Data lines.
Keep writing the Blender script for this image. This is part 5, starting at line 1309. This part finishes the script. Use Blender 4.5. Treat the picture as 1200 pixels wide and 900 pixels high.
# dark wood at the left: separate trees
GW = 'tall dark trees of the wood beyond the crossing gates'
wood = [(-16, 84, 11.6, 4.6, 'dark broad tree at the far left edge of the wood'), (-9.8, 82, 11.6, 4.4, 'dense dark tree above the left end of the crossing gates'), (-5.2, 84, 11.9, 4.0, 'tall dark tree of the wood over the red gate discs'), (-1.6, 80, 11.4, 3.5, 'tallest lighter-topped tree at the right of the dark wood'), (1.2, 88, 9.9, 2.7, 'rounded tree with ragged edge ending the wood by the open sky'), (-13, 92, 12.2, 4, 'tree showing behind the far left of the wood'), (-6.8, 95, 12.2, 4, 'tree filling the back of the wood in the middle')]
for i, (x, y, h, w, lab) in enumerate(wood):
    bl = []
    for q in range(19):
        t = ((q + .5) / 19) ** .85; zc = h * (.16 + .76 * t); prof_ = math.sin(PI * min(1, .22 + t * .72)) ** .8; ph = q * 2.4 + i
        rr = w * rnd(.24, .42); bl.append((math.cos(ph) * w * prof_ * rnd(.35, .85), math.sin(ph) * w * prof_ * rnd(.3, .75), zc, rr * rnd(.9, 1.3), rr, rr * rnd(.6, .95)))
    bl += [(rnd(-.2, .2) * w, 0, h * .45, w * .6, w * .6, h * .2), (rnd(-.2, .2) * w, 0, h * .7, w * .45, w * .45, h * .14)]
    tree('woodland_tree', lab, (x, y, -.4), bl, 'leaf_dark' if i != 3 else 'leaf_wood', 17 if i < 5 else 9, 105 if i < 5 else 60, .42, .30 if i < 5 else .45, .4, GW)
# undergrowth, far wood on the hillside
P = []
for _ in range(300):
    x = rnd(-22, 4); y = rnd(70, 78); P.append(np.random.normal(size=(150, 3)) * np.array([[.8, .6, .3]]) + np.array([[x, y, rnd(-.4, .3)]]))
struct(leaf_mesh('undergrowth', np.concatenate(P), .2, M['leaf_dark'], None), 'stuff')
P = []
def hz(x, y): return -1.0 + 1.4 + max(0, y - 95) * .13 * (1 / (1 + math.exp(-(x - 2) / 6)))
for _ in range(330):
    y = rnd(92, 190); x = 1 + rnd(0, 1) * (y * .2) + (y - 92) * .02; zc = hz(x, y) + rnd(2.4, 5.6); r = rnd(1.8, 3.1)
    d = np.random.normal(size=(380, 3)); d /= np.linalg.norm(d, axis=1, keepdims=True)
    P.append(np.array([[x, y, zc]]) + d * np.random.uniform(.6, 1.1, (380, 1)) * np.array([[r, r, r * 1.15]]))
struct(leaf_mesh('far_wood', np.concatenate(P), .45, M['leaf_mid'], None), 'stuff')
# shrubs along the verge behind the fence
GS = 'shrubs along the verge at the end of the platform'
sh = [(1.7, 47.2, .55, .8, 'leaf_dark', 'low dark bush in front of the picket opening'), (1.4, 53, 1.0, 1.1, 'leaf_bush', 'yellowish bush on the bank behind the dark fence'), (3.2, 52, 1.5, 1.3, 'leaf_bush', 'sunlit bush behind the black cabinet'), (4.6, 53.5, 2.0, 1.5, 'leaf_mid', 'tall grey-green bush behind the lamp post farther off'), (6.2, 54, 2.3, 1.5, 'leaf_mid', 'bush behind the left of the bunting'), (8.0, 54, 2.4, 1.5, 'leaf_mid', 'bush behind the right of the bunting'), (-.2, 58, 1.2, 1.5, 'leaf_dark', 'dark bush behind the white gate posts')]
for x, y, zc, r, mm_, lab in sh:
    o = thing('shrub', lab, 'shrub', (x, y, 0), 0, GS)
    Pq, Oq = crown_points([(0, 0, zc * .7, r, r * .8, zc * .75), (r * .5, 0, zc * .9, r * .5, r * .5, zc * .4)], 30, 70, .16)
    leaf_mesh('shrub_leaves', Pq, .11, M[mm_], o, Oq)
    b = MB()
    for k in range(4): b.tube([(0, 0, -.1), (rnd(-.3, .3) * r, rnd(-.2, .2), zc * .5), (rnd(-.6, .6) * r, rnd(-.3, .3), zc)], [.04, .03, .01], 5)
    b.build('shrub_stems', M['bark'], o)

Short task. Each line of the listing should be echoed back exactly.

Final answer.
Keep writing the Blender script for this image. This is part 5, starting at line 1309. This part finishes the script. Use Blender 4.5. Treat the picture as 1200 pixels wide and 900 pixels high.
# dark wood at the left: separate trees
GW = 'tall dark trees of the wood beyond the crossing gates'
wood = [(-16, 84, 11.6, 4.6, 'dark broad tree at the far left edge of the wood'), (-9.8, 82, 11.6, 4.4, 'dense dark tree above the left end of the crossing gates'), (-5.2, 84, 11.9, 4.0, 'tall dark tree of the wood over the red gate discs'), (-1.6, 80, 11.4, 3.5, 'tallest lighter-topped tree at the right of the dark wood'), (1.2, 88, 9.9, 2.7, 'rounded tree with ragged edge ending the wood by the open sky'), (-13, 92, 12.2, 4, 'tree showing behind the far left of the wood'), (-6.8, 95, 12.2, 4, 'tree filling the back of the wood in the middle')]
for i, (x, y, h, w, lab) in enumerate(wood):
    bl = []
    for q in range(19):
        t = ((q + .5) / 19) ** .85; zc = h * (.16 + .76 * t); prof_ = math.sin(PI * min(1, .22 + t * .72)) ** .8; ph = q * 2.4 + i
        rr = w * rnd(.24, .42); bl.append((math.cos(ph) * w * prof_ * rnd(.35, .85), math.sin(ph) * w * prof_ * rnd(.3, .75), zc, rr * rnd(.9, 1.3), rr, rr * rnd(.6, .95)))
    bl += [(rnd(-.2, .2) * w, 0, h * .45, w * .6, w * .6, h * .2), (rnd(-.2, .2) * w, 0, h * .7, w * .45, w * .45, h * .14)]
    tree('woodland_tree', lab, (x, y, -.4), bl, 'leaf_dark' if i != 3 else 'leaf_wood', 17 if i < 5 else 9, 105 if i < 5 else 60, .42, .30 if i < 5 else .45, .4, GW)
# undergrowth, far wood on the hillside
P = []
for _ in range(300):
    x = rnd(-22, 4); y = rnd(70, 78); P.append(np.random.normal(size=(150, 3)) * np.array([[.8, .6, .3]]) + np.array([[x, y, rnd(-.4, .3)]]))
struct(leaf_mesh('undergrowth', np.concatenate(P), .2, M['leaf_dark'], None), 'stuff')
P = []
def hz(x, y): return -1.0 + 1.4 + max(0, y - 95) * .13 * (1 / (1 + math.exp(-(x - 2) / 6)))
for _ in range(330):
    y = rnd(92, 190); x = 1 + rnd(0, 1) * (y * .2) + (y - 92) * .02; zc = hz(x, y) + rnd(2.4, 5.6); r = rnd(1.8, 3.1)
    d = np.random.normal(size=(380, 3)); d /= np.linalg.norm(d, axis=1, keepdims=True)
    P.append(np.array([[x, y, zc]]) + d * np.random.uniform(.6, 1.1, (380, 1)) * np.array([[r, r, r * 1.15]]))
struct(leaf_mesh('far_wood', np.concatenate(P), .45, M['leaf_mid'], None), 'stuff')
# shrubs along the verge behind the fence
GS = 'shrubs along the verge at the end of the platform'
sh = [(1.7, 47.2, .55, .8, 'leaf_dark', 'low dark bush in front of the picket opening'), (1.4, 53, 1.0, 1.1, 'leaf_bush', 'yellowish bush on the bank behind the dark fence'), (3.2, 52, 1.5, 1.3, 'leaf_bush', 'sunlit bush behind the black cabinet'), (4.6, 53.5, 2.0, 1.5, 'leaf_mid', 'tall grey-green bush behind the lamp post farther off'), (6.2, 54, 2.3, 1.5, 'leaf_mid', 'bush behind the left of the bunting'), (8.0, 54, 2.4, 1.5, 'leaf_mid', 'bush behind the right of the bunting'), (-.2, 58, 1.2, 1.5, 'leaf_dark', 'dark bush behind the white gate posts')]
for x, y, zc, r, mm_, lab in sh:
    o = thing('shrub', lab, 'shrub', (x, y, 0), 0, GS)
    Pq, Oq = crown_points([(0, 0, zc * .7, r, r * .8, zc * .75), (r * .5, 0, zc * .9, r * .5, r * .5, zc * .4)], 30, 70, .16)
    leaf_mesh('shrub_leaves', Pq, .11, M[mm_], o, Oq)
    b = MB()
    for k in range(4): b.tube([(0, 0, -.1), (rnd(-.3, .3) * r, rnd(-.2, .2), zc * .5), (rnd(-.6, .6) * r, rnd(-.3, .3), zc)], [.04, .03, .01], 5)
    b.build('shrub_stems', M['bark'], o)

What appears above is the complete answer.